Calling time on the band they had devoted themselves to would have been a slap in the face to the very character they had instilled in the band. More importantly, pulling the plug they felt would have been grossly disrespectful to the memory of the flame-throwing life of Scott. Angus put it best in Juke magazine in September 1980.

"Bon would have kicked us all up the arse if we'd split 'cos he wasn't there anymore."

Next up was the painful task of auditioning to find a replacement for Scott. The lucky applicant was former singer with Geordie, Brian Johnson, an earthy soul with a wicked sense of humour and a voice like a hurricane. He was couldn't miss.

"We wanted someone who could do what Bon did and was a real character." Angus told Juke. "but we didn't want someone who was just a perfect imitation of him. There were a lot of guys who came along doing that. In the end, we had a few people in mind, but when Brian came along it was obvious he was just the right one."

On 8 April 1980, Johnson was officially announced as the band's new singer and after a whirlwind few weeks of rehearsal, it was off to Compass Point Studios in The Bahamas to make what would go on to be one of the biggest selling albums in history.


From the solemn tolling of the album's opener, Hell's Bells to the closer, Rock and Roll Ain't Noise Pollution, Back In Black is and remains as supreme a statement of granite hard sonics as Led Zeppelin's symbolically named fourth effort. Back In Black was a statement, a declaration, not just a new album.

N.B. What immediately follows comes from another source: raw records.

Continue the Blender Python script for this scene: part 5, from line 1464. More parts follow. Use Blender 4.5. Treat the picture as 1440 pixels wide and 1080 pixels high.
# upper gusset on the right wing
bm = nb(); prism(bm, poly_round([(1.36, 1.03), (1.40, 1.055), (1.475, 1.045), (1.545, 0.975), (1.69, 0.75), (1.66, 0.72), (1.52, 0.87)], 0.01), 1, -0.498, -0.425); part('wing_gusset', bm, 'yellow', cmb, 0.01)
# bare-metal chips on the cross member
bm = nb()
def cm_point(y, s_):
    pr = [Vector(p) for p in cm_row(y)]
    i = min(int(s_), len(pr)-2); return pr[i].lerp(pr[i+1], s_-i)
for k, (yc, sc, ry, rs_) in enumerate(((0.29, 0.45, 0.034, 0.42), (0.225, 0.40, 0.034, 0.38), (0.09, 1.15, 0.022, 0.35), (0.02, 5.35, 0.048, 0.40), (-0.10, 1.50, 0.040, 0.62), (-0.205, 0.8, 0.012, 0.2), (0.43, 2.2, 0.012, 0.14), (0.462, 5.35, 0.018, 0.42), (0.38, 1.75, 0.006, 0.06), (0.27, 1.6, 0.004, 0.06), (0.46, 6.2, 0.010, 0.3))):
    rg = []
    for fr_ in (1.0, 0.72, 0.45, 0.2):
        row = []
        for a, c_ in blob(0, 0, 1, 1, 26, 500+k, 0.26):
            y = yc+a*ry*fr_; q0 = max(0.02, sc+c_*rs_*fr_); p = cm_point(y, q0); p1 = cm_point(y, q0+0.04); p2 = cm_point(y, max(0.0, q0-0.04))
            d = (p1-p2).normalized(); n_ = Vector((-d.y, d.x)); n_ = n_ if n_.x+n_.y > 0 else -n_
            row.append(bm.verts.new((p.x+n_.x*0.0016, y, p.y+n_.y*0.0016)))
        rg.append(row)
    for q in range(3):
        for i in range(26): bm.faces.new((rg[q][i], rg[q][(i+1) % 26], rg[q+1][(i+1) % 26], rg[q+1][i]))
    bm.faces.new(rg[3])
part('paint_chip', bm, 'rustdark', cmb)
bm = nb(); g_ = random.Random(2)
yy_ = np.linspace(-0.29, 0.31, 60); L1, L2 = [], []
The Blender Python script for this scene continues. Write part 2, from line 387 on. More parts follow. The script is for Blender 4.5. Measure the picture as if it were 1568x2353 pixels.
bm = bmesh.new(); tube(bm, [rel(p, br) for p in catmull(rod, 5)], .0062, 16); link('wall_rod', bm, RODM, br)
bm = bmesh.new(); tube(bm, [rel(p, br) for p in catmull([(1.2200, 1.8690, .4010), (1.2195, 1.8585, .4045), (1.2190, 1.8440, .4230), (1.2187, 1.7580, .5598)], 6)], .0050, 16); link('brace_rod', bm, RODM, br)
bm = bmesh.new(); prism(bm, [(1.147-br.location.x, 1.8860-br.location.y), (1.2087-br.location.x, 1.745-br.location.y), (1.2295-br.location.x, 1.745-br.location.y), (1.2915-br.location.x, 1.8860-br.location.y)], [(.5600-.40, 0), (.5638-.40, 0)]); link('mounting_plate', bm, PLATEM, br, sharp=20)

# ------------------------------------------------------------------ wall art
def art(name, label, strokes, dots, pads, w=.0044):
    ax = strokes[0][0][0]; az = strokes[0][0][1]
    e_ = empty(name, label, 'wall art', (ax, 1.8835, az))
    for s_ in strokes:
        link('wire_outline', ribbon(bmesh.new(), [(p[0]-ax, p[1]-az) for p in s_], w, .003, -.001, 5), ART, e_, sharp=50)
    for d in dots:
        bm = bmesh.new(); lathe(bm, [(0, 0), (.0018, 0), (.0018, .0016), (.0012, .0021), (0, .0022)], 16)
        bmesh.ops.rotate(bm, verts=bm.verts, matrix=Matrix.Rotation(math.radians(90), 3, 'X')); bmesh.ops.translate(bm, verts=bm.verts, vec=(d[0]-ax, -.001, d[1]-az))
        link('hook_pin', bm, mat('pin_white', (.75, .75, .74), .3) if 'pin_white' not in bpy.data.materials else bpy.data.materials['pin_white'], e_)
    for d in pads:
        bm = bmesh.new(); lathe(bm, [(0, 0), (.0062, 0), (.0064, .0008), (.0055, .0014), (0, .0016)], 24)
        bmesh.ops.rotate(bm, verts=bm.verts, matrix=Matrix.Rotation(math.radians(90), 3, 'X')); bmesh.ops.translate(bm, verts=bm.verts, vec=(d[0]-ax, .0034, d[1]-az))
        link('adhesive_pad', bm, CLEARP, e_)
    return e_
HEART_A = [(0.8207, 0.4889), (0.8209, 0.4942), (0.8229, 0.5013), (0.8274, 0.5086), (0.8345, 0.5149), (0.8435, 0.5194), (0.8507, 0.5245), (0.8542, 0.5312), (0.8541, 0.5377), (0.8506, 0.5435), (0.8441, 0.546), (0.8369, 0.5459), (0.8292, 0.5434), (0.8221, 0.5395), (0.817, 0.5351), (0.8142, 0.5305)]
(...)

It redefined how a hard rock recording could and should sound thanks in no small part to producer, Robert John "Mutt" Lange and his football terrace style of working a song and a chorus.

While the album's dark cover and general aura of mourning confirmed at least in the minds of some that AC/DC really were a heavy metal act afterall in fact they were just a brutally loud version of the Stones' swagger with Angus peeling off searing supercharged Chuck Berry riffs.

The title track of course is a riff in a class all its own. From drummer, Phil Rudd's casual yet utterly deadly hi hat count in, it's a strolling thunder chord progression delivered by the nearly but deliberately not quite mirror image guitars of Malcolm and Angus.

The impact and influence of Back in Black as a body of work has been enormous over the past two decades; Kurt Cobain learned to play guitar to its thunder while the Beastie Boys found its cannon like drum rhythms simply irresistible. The songs are also used to test the acoustics of country music recording studios in Nashville and even Motorhead, the loudest band on the planet for the past thirty years, use it to test out the capabilities of their PA systems.

That AC/DC are still very much a going concern almost 25 years after they made the album no-one thought they could speaks volumes. The band's seemingly ever increasing appeal is routed in several things. One, the on stage antics of the world's oldest schoolboy, Angus Young. Two, the very much larger than life, barn burning legend of Bon Scott. Three, the fact that so many of their songs remain THE Saturday night anthems that are unlikely to stop resonating until such time as Saturday nights no longer pop at the end of each and every week.

But there's another factor to their continued appeal. Like The Stones, The Who and to a lesser extent, The Allman Brothers and Lynyrd Skynyrd, AC/DC are a study in dogged survival, an epic movie of tragedy and triumphs which has had the balls and backbone (and in AC/DC's case, the massive amp backline) to not only persevere but succeed on their strict terms. It's the stuff all true legends are made of.

That status was evident in October with the official naming of AC/DC Lane in Melbourne. It was the second such sign posting in the world after a street was tagged in their honour in Spain several years ago. Of course it only took some wag a few hours to insert the band's signatory lightning bolt on the Melbourne city sign but the fact the sign is there is proof of a folklore factor that far outstrips such things as album sales and chart positions. That the band were alleged considered for a spot at the closing ceremony at the Sydney Olympics was further proof of their acceptance by and infiltration of mainstream culture.

When statues of Michael Jackson were being used as part of the campaign for his Hisstory album, a group of academics in Melbourne suggested that if anyone was worthy of such iconic status it should be Angus Young. While the idea didn't eventuate, the concept was later mirrored on the cover of the Stiff Upper Lip album and subsequent stage show. Across the globe, children have been named after band members and it's said that the names of the original lineup of the band are etched in the gravestone of The Door's Jim Morrison by fans determined to have the last word on who's number one. Not that they needed to panic.

AC/DC aren't about to hang up their rock n' roll shoes. At the time of writing they were at work on a new album. Not that Malcolm and Angus are ever not at work on new material. The tiny pair are constantly on the prowl in search of that next killer riff. But then that's what they do and no-one would or should expect anything less because, to toy with the words of the great gonzo writer, Hunter S. Thompson, they are afterall professionals.